Een half uurtje later was ze terug. Voorzichtig lopend met een rollator en geholpen door mijn nicht mengde ze zich opnieuw in het gezelschap. Broos, zich even heroriënterend, maar al snel weer nadrukkelijk aanwezig. Twee broers en haar zus namen afscheid. Met hartelijke woorden waarmee lang niet alles kon worden gezegd. Omdat wat vanzelfsprekend is, niet altijd woorden nodig heeft. De kracht schuilt in de ontmoeting en in het moment.

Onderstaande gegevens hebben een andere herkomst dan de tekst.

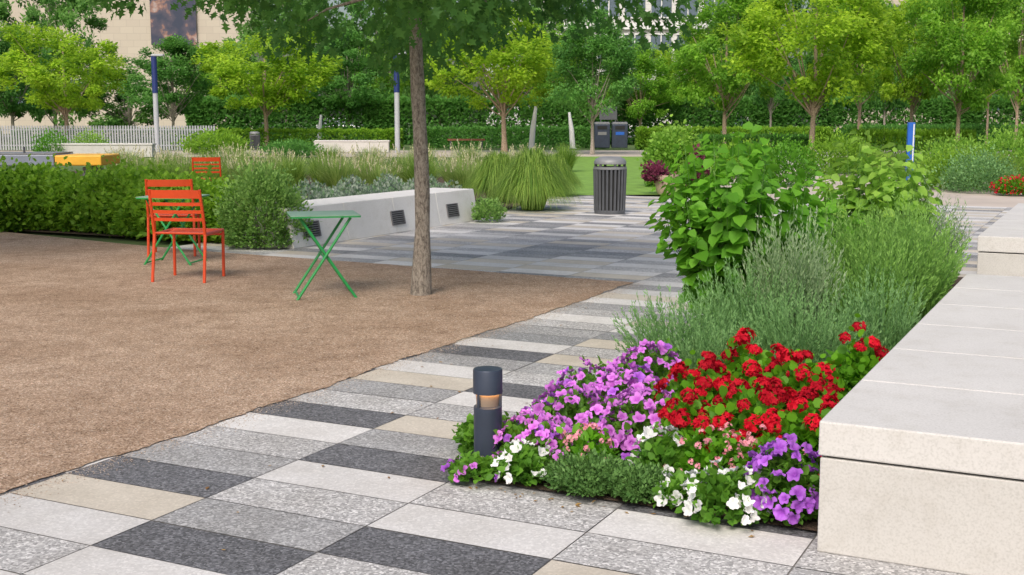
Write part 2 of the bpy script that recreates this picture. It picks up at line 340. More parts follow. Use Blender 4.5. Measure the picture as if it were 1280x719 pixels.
struct('flower_bed_soil',MB().poly([T(.79,.36),T(2.31,.36),T(2.31,8.2),T(.79,8.2)],.012).mesh('flower_bed_soil',M['soil']),label='dark mulch soil of the flower bed beside the bench',cat='soil')
struct('planting_soil',MB().poly([T(-5.5,7.6),T(-5.5,12.3),T(-7,18.6),T(-12,24),T(-26,22),T(-30,12.2),T(-16,9.7),T(-10.25,7.65)],.012).mesh('planting_soil',M['soil']),label='dark soil under the hedge and grasses behind the gravel',cat='soil')
lp=[G(700,245),G(880,243),G(905,215),G(862,196),G(712,196),G(700,215)]
struct('lawn',MB().poly(lp,.008).mesh('lawn',M['lawn']),label='bright mown lawn beyond the litter bin',cat='lawn')
struct('path',MB().poly([(-80,50),(60,50),(60,61),(-80,61)],-.02).mesh('path',M['path']),label='pale path crossing behind the lawn',cat='path')
struct('side_path',MB().poly([G(840,243),G(1300,262),G(1300,226),G(1010,215),G(890,200),G(862,200)],-.012).mesh('side_path',M['path']),label='pale path on the right behind the flower bed',cat='path')
struct('road',MB().poly([(-200,108),(200,108),(200,122),(-200,122)],-.02).mesh('road',M['road']),label='distant asphalt road behind the trees',cat='road')
# ------------------------------------------------------------------ concrete benches
def bench(name,label,b0,u0,length,width,nseg,dh=0):
    x,y=T(b0,u0); t=thing(name,label,'bench',(x,y,0),-AN)
    L=length/nseg; cx=width/2
    for k in range(nseg):
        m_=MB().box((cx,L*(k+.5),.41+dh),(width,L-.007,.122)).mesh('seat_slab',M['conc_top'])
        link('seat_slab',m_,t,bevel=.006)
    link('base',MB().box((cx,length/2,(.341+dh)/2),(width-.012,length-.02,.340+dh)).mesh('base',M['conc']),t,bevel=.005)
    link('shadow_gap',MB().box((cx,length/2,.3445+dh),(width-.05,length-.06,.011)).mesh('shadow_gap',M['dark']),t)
    return t
bench('concrete_bench','long pale concrete bench in the right foreground beside the red flowers',2.318,.17,4.5,1.0,6)
bench('concrete_bench','far pale concrete bench at the right edge beyond the long foreground bench',2.24,6.1,4.2,1.0,5,.13)
x,y=T(-5.4,7.5); lb=thing('concrete_bench','long near-white concrete bench with sloping face and square vents behind the bistro table','bench',(x,y,0),-AN)
SL=.09; HB=.47; NB=4; LB=4.6
for k in range(NB):
    y0,y1=LB/NB*k+.003,LB/NB*(k+1)-.003
    g=MB(); g.v=[(0,y0,0),(0,y1,0),(-.8,y1,0),(-.8,y0,0),(-SL,y0,HB),(-SL,y1,HB),(-.8,y1,HB),(-.8,y0,HB)]
    g.f=[(3,2,1,0),(4,5,6,7),(0,1,5,4),(1,2,6,5),(2,3,7,6),(3,0,4,7)]
    link('seat_block',g.mesh('seat_block',M['conc_l']),lb,bevel=.008)
tl=math.atan(SL/HB)
for uc in (.40,2.35,3.85):
    v=link('vent',MB().box((0,0,0),(.012,.30,.17)).mesh('vent',M['dark']),lb,(-SL*.42,uc,HB*.42)); v.rotation_euler=(0,-tl,0)
    g=MB()
    for k in range(6): g.box((.010,0,-.07+k*.027),(.012,.30,.013))
    g.box((.008,-.155,0),(.02,.016,.19)); g.box((.008,.155,0),(.02,.016,.19))
    g.box((.007,0,.090),(.018,.29,.012)); g.box((.007,0,-.092),(.018,.29,.012))
    link('grille',g.mesh('grille',M['grille']),v)
# ------------------------------------------------------------------ bollard
x,y=G(610,586); t=thing('bollard_light','short slate grey cylindrical bollard light glowing under its cap beside the purple flowers','bollard light',(x,y,0))
link('base_plate',MB().lathe([(.066,0),(.066,.014),(.062,.018)]).mesh('base_plate',M['slate'],True),t)
link('post',MB().lathe([(.061,.015),(.061,.278),(.052,.284)],n=40).mesh('post',M['slate'],True),t)
link('inner_column',MB().lathe([(.048,.27),(.052,.3405)],n=40).mesh('inner_column',M['glowcol'],True),t)
for k in range(3):
    a=math.radians(90+k*120+18); link('support_fin',MB().box((.055*math.cos(a),.055*math.sin(a),.312),(.012,.010,.076),a).mesh('support_fin',M['slate']),t)
link('lamp_ring',MB().lathe([(.0535,.3425),(.0610,.3425)],n=40,caps=False).mesh('lamp_ring',M['lamp'],True),t)
link('cap',MB().lathe([(.0625,.346),(.0635,.338),(.0635,.437),(.061,.443),(.03,.445)],n=40).mesh('cap',M['slate'],True),t)
# ------------------------------------------------------------------ chairs
def chair(label,px,py,rz,s=1):
    x,y=G(px,py); t=thing('garden_chair',label,'chair',(x,y,0),rz,None,s)
    for s in (-1,1):
        link('leg',MB().tube([(s*.24,.21,.0),(s*.24,.225,.43)],.015).mesh('leg',M['orange'],True),t)
        link('leg',MB().tube([(s*.245,-.27,.0),(s*.24,-.20,.43)],.015).mesh('leg',M['orange'],True),t)
        link('back_post',MB().tube([(s*.24,-.20,.43),(s*.24,-.235,.62),(s*.235,-.285,.84)],.015).mesh('back_post',M['orange'],True),t)
        link('side_rail',MB().tube([(s*.24,-.21,.43),(s*.24,.225,.44)],.015).mesh('side_rail',M['orange'],True),t)
    g=MB()
    for k in range(8):
        yy=-.19+k*.056; z=.445-.02*math.sin(k/7*PI)
        g.box((0,yy,z),(.47,.050,.014))
    link('seat',g.mesh('seat',M['orange']),t,bevel=.003)
    def band(z,h):
        g=MB(); off=-.235-(z-.62)*.23; K=10; nv=[]
        for k in range(K+1):
            a=-1+2*k/K; xx,yy=a*.235,off-.03*(1-a*a)
            nv+=[(xx,yy,z-h/2),(xx,yy-.01*h/.085,z+h/2),(xx,yy+.012-.01*h/.085,z+h/2),(xx,yy+.012,z-h/2)]
        g.v=nv
        for k in range(K):
            for e in range(4): g.f.append((4*k+e,4*k+(e+1)%4,4*k+4+(e+1)%4,4*k+4+e))
        g.f.append((0,1,2,3)); g.f.append((4*K+3,4*K+2,4*K+1,4*K))
        return g
    link('backrest',band(.80,.075).mesh('backrest',M['orange']),t)
    for z in (.71,.64,.57): link('back_slat',band(z,.03).mesh('back_slat',M['orange']),t)
    link('stretcher',MB().tube([(-.235,.222,.40),(.235,.222,.40)],.012).mesh('stretcher',M['orange'],True),t)
    return t
chair('orange metal garden chair nearest on the gravel, seen from behind',238,349,math.radians(-8),1.03)
chair('orange metal garden chair tucked behind the nearest one, close to the hedge',219,318,math.radians(8),1.02)
chair('small distant orange chair behind the hedge, only its top showing',261,254,math.radians(10))
def table(label,px,py,rz,w=.58,d=.56):
    x,y=G(px,py); t=thing('bistro_table',label,'table',(x,y,0),rz)
    link('tabletop',MB().box((0,0,.709),(w,d,.006)).mesh('tabletop',M['greentop']),t,bevel=.002)
    g=MB(); hw,hd=w/2,d/2
    g.box((0,-hd+.004,.699),(w-.01,.008,.012)); g.box((0,hd-.004,.699),(w-.01,.008,.012)); g.box((-hw+.004,0,.699),(.008,d-.02,.012)); g.box((hw-.004,0,.699),(.008,d-.02,.012))
    link('table_rim',g.mesh('table_rim',M['green']),t)
    for s,e in ((-1,1),(1,-1)):
        for yy in (-.21,.21):
            off=.012*s
            link('leg',MB().tube([(s*.25,yy+off,0),(-s*.21,yy+off,.69)],.012).mesh('leg',M['green'],True),t)
        link('stretcher',MB().tube([(s*.235,-.21,.025),(s*.235,.21,.025)],.009).mesh('stretcher',M['green'],True),t)
    link('pivot',MB().tube([(-.02,-.21,.36),(-.02,.21,.36)],.008).mesh('pivot',M['green'],True),t)
table('green folding bistro table standing alone left of the tree trunk',406,370,math.radians(14))
table('green folding bistro table behind the orange chairs',220,329,math.radians(-8))
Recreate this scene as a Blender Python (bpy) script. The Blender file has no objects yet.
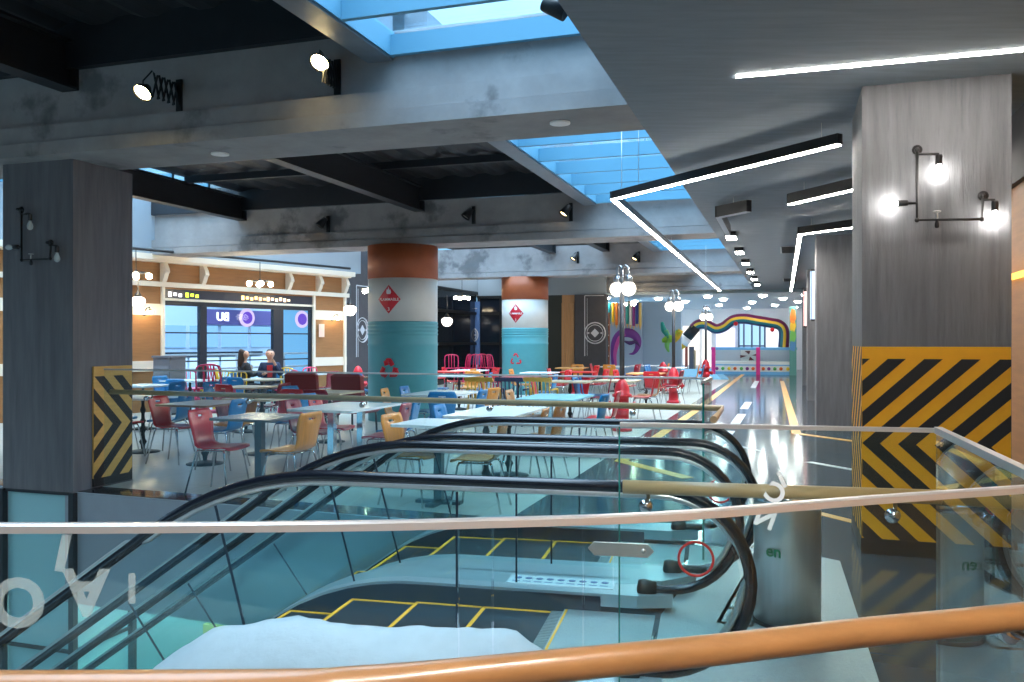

Ome Gerrit, tante Nel, Paulien en tante Mieke
Ome Gerrit, tante Nel, Paulien en tante Mieke

Daarom ook op Tweede Paasdag dit verhaal over Tante Nel. Haar broosheid van leven en tegelijk de ontwapenende energie ervan laten haar ver reizen. Daarmee overstijgt haar bezoek de fysieke beperking die leven op den duur nu eenmaal met zich mee brengt. Dat op Eerste Paasdag mogen beseffen, dankzij tante Nel en hen die haar met liefde omringen, ervaar ik als van een grote waarde. Zó groot, dat ik dat op Tweede Paasdag nog even met iedereen wil delen. Bij deze.